Repeat each record exactly. Any picture gets left out.

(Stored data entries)

■ ■ ■ ■ ■

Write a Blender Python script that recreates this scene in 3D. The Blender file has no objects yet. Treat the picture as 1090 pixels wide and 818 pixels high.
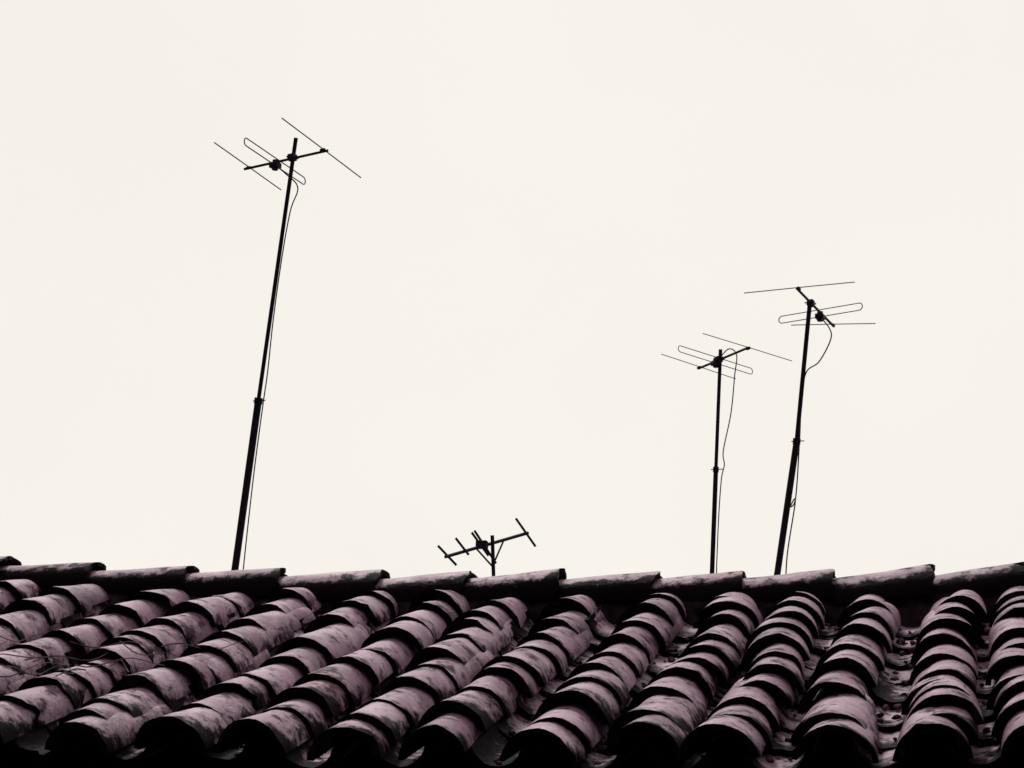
import bpy, math, random
from mathutils import Vector, Matrix, noise
random.seed(11)
A=math.radians(21)
R=Matrix(((0.976503,0.019786,0.214594),(0.211735,-0.273514,-0.938274),(0.04013,0.961664,-0.271277)))
CAM=Vector((0,0,4.6)); CAMZ=4.6
RY,RZ=6.592,5.661          # ridge line of the roof bed
SL=1.84                    # slope length
S=Vector((0,math.cos(A),math.sin(A))); N=Vector((0,-math.sin(A),math.cos(A)))
EY=RY-SL*math.cos(A); EZ=RZ-SL*math.sin(A)

scene=bpy.context.scene
def new_obj(name,verts,faces,mat,parent=None,smooth=None,attrs=None):
    me=bpy.data.meshes.new(name); me.from_pydata([tuple(v) for v in verts],[],faces); me.update()
    if mat: me.materials.append(mat)
    if smooth is True: me.polygons.foreach_set("use_smooth",[True]*len(faces))
    elif smooth: me.polygons.foreach_set("use_smooth",smooth)
    if attrs:
        for k,vals in attrs.items():
            a=me.attributes.new(k,'FLOAT','POINT'); a.data.foreach_set("value",vals)
    o=bpy.data.objects.new(name,me); scene.collection.objects.link(o)
    if parent: o.parent=parent
    return o
def empty(name):
    e=bpy.data.objects.new(name,None); scene.collection.objects.link(e); return e

# ---------- materials
def simple(name,c1,c2,scale=8,rough=.7,metal=0,bump=.1,spec=.2):
    m=bpy.data.materials.new(name); m.use_nodes=True; nt=m.node_tree; b=nt.nodes["Principled BSDF"]
    tc=nt.nodes.new("ShaderNodeTexCoord"); no=nt.nodes.new("ShaderNodeTexNoise"); no.inputs["Scale"].default_value=scale; no.inputs["Detail"].default_value=8
    nt.links.new(tc.outputs["Object"],no.inputs["Vector"])
    cr=nt.nodes.new("ShaderNodeValToRGB"); cr.color_ramp.elements[0].position=.35; cr.color_ramp.elements[1].position=.68
    cr.color_ramp.elements[0].color=(*c1,1); cr.color_ramp.elements[1].color=(*c2,1)
    nt.links.new(no.outputs["Fac"],cr.inputs["Fac"]); nt.links.new(cr.outputs["Color"],b.inputs["Base Color"])
    b.inputs["Roughness"].default_value=rough; b.inputs["Metallic"].default_value=metal; b.inputs["Specular IOR Level"].default_value=spec
    bu=nt.nodes.new("ShaderNodeBump"); bu.inputs["Strength"].default_value=bump; bu.inputs["Distance"].default_value=.01
    nt.links.new(no.outputs["Fac"],bu.inputs["Height"]); nt.links.new(bu.outputs["Normal"],b.inputs["Normal"])
    return m

def tile_mat():
    m=bpy.data.materials.new("weathered_clay_tile"); m.use_nodes=True; nt=m.node_tree; N_=nt.nodes; L=nt.links; b=N_["Principled BSDF"]
    def noi(scale,detail=8,rough=.6,vec=None):
        x=N_.new("ShaderNodeTexNoise"); x.inputs["Scale"].default_value=scale; x.inputs["Detail"].default_value=detail; x.inputs["Roughness"].default_value=rough
        L.new(vec,x.inputs["Vector"]); return x.outputs["Fac"]
    def mr(v,a,b_,c=0,d=1):
        x=N_.new("ShaderNodeMapRange"); x.interpolation_type='SMOOTHSTEP'
        for i,q in enumerate((a,b_,c,d)): x.inputs[1+i].default_value=q
        L.new(v,x.inputs[0]); return x.outputs[0]
    def mth(op,a,b_=None):
        x=N_.new("ShaderNodeMath"); x.operation=op
        for i,q in enumerate((a,b_)):
            if q is None: continue
            if isinstance(q,(int,float)): x.inputs[i].default_value=q
            else: L.new(q,x.inputs[i])
        return x.outputs[0]
    def mix(f,a,b_):
        x=N_.new("ShaderNodeMix"); x.data_type='RGBA'
        if isinstance(f,(int,float)): x.inputs[0].default_value=f
        else: L.new(f,x.inputs[0])
        for i,q in ((6,a),(7,b_)):
            if isinstance(q,tuple): x.inputs[i].default_value=(*q,1)
            else: L.new(q,x.inputs[i])
        return x.outputs[2]
    def att(nm):
        x=N_.new("ShaderNodeAttribute"); x.attribute_name=nm; return x.outputs["Fac"]
    vec=N_.new("ShaderNodeTexCoord").outputs["Object"]
    rnd=att("rnd"); soot=att("soot")  # this mask holds soot and also shade painted into the clay colour
    off=N_.new("ShaderNodeCombineXYZ"); L.new(mth('MULTIPLY',rnd,37.0),off.inputs[0]); L.new(mth('MULTIPLY',rnd,91.0),off.inputs[1])
    va=N_.new("ShaderNodeVectorMath"); L.new(vec,va.inputs[0]); L.new(off.outputs[0],va.inputs[1]); pv=va.outputs[0]
    clay=mix(rnd,(.22,.105,.175),(.42,.255,.365))
    clay=mix(mr(noi(8,4,.55,pv),.40,.66),clay,(.55,.38,.49))
    clay=mix(mth('MULTIPLY',mr(noi(3,4,.6,vec),.58,.7),.6),clay,(.34,.10,.14))
    st=mr(noi(12,10,.7,pv),.49,.63)
    clay=mix(mth('MULTIPLY',st,.86),clay,(.034,.015,.028))
    big=mr(noi(2.3,6,.65,vec),.54,.66)
    clay=mix(mth('MULTIPLY',big,.6),clay,(.05,.022,.042))
    fine=mr(noi(110,5,.7,pv),.52,.68)
    clay=mix(mth('MULTIPLY',fine,.55),clay,(.03,.013,.026))
    pale=mr(noi(40,6,.7,pv),.60,.70)
    clay=mix(mth('MULTIPLY',pale,.45),clay,(.60,.50,.57))
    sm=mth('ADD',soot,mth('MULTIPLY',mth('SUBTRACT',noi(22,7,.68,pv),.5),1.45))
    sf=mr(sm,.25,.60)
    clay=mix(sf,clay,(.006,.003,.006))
    L.new(clay,b.inputs["Base Color"])
    b.inputs["Roughness"].default_value=.48
    L.new(mr(mth('MAXIMUM',sf,st),0,1,.40,.02),b.inputs["Specular IOR Level"])
    b.inputs["Specular Tint"].default_value=(.93,.70,.88,1)
    bu=N_.new("ShaderNodeBump"); bu.inputs["Strength"].default_value=.75; bu.inputs["Distance"].default_value=.006
    h=mth('ADD',noi(45,8,.7,pv),mth('MULTIPLY',noi(12,3,.5,pv),1.6)); L.new(h,bu.inputs["Height"]); L.new(bu.outputs["Normal"],b.inputs["Normal"])
    return m
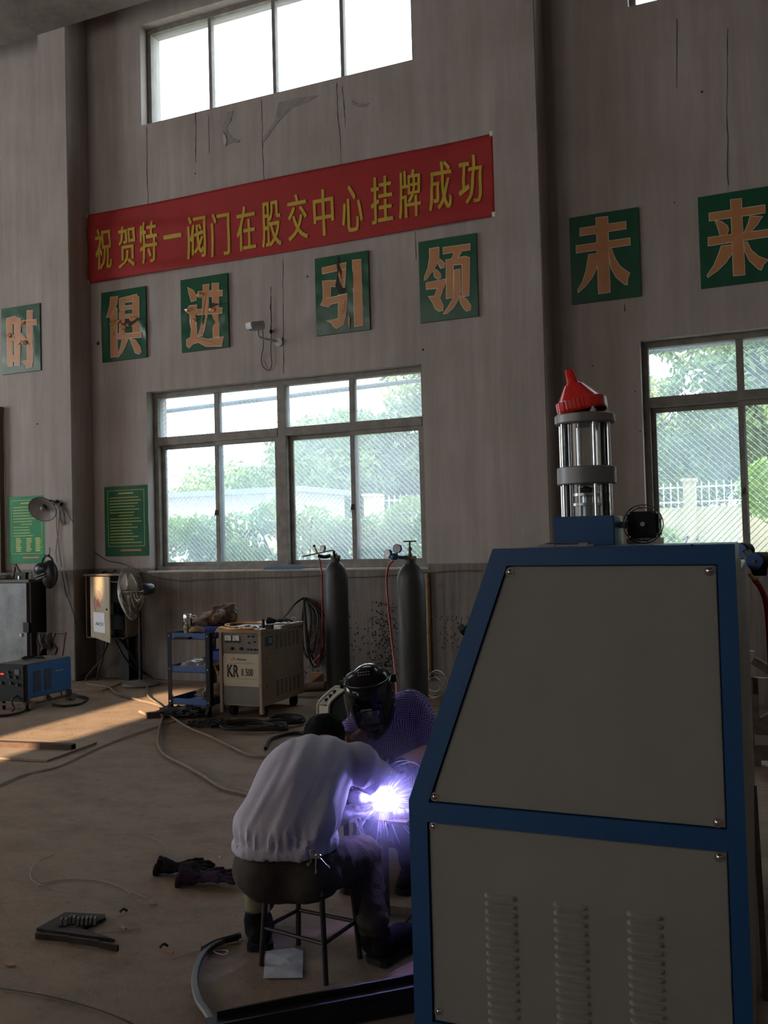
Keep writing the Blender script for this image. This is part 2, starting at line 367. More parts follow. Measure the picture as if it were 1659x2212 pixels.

■ ■ ■ ■ ■

- **Finished task**
Write a Blender Python script that recreates this scene in 3D. The Blender file has no objects yet. Treat the picture as 1090 pixels wide and 818 pixels high.
import bpy, math, random
from mathutils import Vector, Matrix, noise
random.seed(11)
A=math.radians(21)
R=Matrix(((0.976503,0.019786,0.214594),(0.211735,-0.273514,-0.938274),(0.04013,0.961664,-0.271277)))
CAM=Vector((0,0,4.6)); CAMZ=4.6
RY,RZ=6.592,5.661          # ridge line of the roof bed
SL=1.84                    # slope length
S=Vector((0,math.cos(A),math.sin(A))); N=Vector((0,-math.sin(A),math.cos(A)))
EY=RY-SL*math.cos(A); EZ=RZ-SL*math.sin(A)

scene=bpy.context.scene
def new_obj(name,verts,faces,mat,parent=None,smooth=None,attrs=None):
    me=bpy.data.meshes.new(name); me.from_pydata([tuple(v) for v in verts],[],faces); me.update()
    if mat: me.materials.append(mat)
    if smooth is True: me.polygons.foreach_set("use_smooth",[True]*len(faces))
    elif smooth: me.polygons.foreach_set("use_smooth",smooth)
    if attrs:
        for k,vals in attrs.items():
            a=me.attributes.new(k,'FLOAT','POINT'); a.data.foreach_set("value",vals)
    o=bpy.data.objects.new(name,me); scene.collection.objects.link(o)
    if parent: o.parent=parent
    return o
def empty(name):
    e=bpy.data.objects.new(name,None); scene.collection.objects.link(e); return e

# ---------- materials
def simple(name,c1,c2,scale=8,rough=.7,metal=0,bump=.1,spec=.2):
    m=bpy.data.materials.new(name); m.use_nodes=True; nt=m.node_tree; b=nt.nodes["Principled BSDF"]
    tc=nt.nodes.new("ShaderNodeTexCoord"); no=nt.nodes.new("ShaderNodeTexNoise"); no.inputs["Scale"].default_value=scale; no.inputs["Detail"].default_value=8
    nt.links.new(tc.outputs["Object"],no.inputs["Vector"])
    cr=nt.nodes.new("ShaderNodeValToRGB"); cr.color_ramp.elements[0].position=.35; cr.color_ramp.elements[1].position=.68
    cr.color_ramp.elements[0].color=(*c1,1); cr.color_ramp.elements[1].color=(*c2,1)
    nt.links.new(no.outputs["Fac"],cr.inputs["Fac"]); nt.links.new(cr.outputs["Color"],b.inputs["Base Color"])
    b.inputs["Roughness"].default_value=rough; b.inputs["Metallic"].default_value=metal; b.inputs["Specular IOR Level"].default_value=spec
    bu=nt.nodes.new("ShaderNodeBump"); bu.inputs["Strength"].default_value=bump; bu.inputs["Distance"].default_value=.01
    nt.links.new(no.outputs["Fac"],bu.inputs["Height"]); nt.links.new(bu.outputs["Normal"],b.inputs["Normal"])
    return m

def tile_mat():
    m=bpy.data.materials.new("weathered_clay_tile"); m.use_nodes=True; nt=m.node_tree; N_=nt.nodes; L=nt.links; b=N_["Principled BSDF"]
    def noi(scale,detail=8,rough=.6,vec=None):
        x=N_.new("ShaderNodeTexNoise"); x.inputs["Scale"].default_value=scale; x.inputs["Detail"].default_value=detail; x.inputs["Roughness"].default_value=rough
        L.new(vec,x.inputs["Vector"]); return x.outputs["Fac"]
    def mr(v,a,b_,c=0,d=1):
        x=N_.new("ShaderNodeMapRange"); x.interpolation_type='SMOOTHSTEP'
        for i,q in enumerate((a,b_,c,d)): x.inputs[1+i].default_value=q
        L.new(v,x.inputs[0]); return x.outputs[0]
    def mth(op,a,b_=None):
        x=N_.new("ShaderNodeMath"); x.operation=op
        for i,q in enumerate((a,b_)):
            if q is None: continue
            if isinstance(q,(int,float)): x.inputs[i].default_value=q
            else: L.new(q,x.inputs[i])
        return x.outputs[0]
    def mix(f,a,b_):
        x=N_.new("ShaderNodeMix"); x.data_type='RGBA'
        if isinstance(f,(int,float)): x.inputs[0].default_value=f
        else: L.new(f,x.inputs[0])
        for i,q in ((6,a),(7,b_)):
            if isinstance(q,tuple): x.inputs[i].default_value=(*q,1)
            else: L.new(q,x.inputs[i])
        return x.outputs[2]
    def att(nm):
        x=N_.new("ShaderNodeAttribute"); x.attribute_name=nm; return x.outputs["Fac"]
    vec=N_.new("ShaderNodeTexCoord").outputs["Object"]
    rnd=att("rnd"); soot=att("soot")  # this mask holds soot and also shade painted into the clay colour
    off=N_.new("ShaderNodeCombineXYZ"); L.new(mth('MULTIPLY',rnd,37.0),off.inputs[0]); L.new(mth('MULTIPLY',rnd,91.0),off.inputs[1])
    va=N_.new("ShaderNodeVectorMath"); L.new(vec,va.inputs[0]); L.new(off.outputs[0],va.inputs[1]); pv=va.outputs[0]
    clay=mix(rnd,(.22,.105,.175),(.42,.255,.365))
    clay=mix(mr(noi(8,4,.55,pv),.40,.66),clay,(.55,.38,.49))
    clay=mix(mth('MULTIPLY',mr(noi(3,4,.6,vec),.58,.7),.6),clay,(.34,.10,.14))
    st=mr(noi(12,10,.7,pv),.49,.63)
    clay=mix(mth('MULTIPLY',st,.86),clay,(.034,.015,.028))
    big=mr(noi(2.3,6,.65,vec),.54,.66)
    clay=mix(mth('MULTIPLY',big,.6),clay,(.05,.022,.042))
    fine=mr(noi(110,5,.7,pv),.52,.68)
    clay=mix(mth('MULTIPLY',fine,.55),clay,(.03,.013,.026))
    pale=mr(noi(40,6,.7,pv),.60,.70)
    clay=mix(mth('MULTIPLY',pale,.45),clay,(.60,.50,.57))
    sm=mth('ADD',soot,mth('MULTIPLY',mth('SUBTRACT',noi(22,7,.68,pv),.5),1.45))
    sf=mr(sm,.25,.60)
    clay=mix(sf,clay,(.006,.003,.006))
    L.new(clay,b.inputs["Base Color"])
    b.inputs["Roughness"].default_value=.48
    L.new(mr(mth('MAXIMUM',sf,st),0,1,.40,.02),b.inputs["Specular IOR Level"])
    b.inputs["Specular Tint"].default_value=(.93,.70,.88,1)
    bu=N_.new("ShaderNodeBump"); bu.inputs["Strength"].default_value=.75; bu.inputs["Distance"].default_value=.006
    h=mth('ADD',noi(45,8,.7,pv),mth('MULTIPLY',noi(12,3,.5,pv),1.6)); L.new(h,bu.inputs["Height"]); L.new(bu.outputs["Normal"],b.inputs["Normal"])
    return m
Keep writing the Blender script for this image. This is part 2, starting at line 367. More parts follow. Measure the picture as if it were 1659x2212 pixels.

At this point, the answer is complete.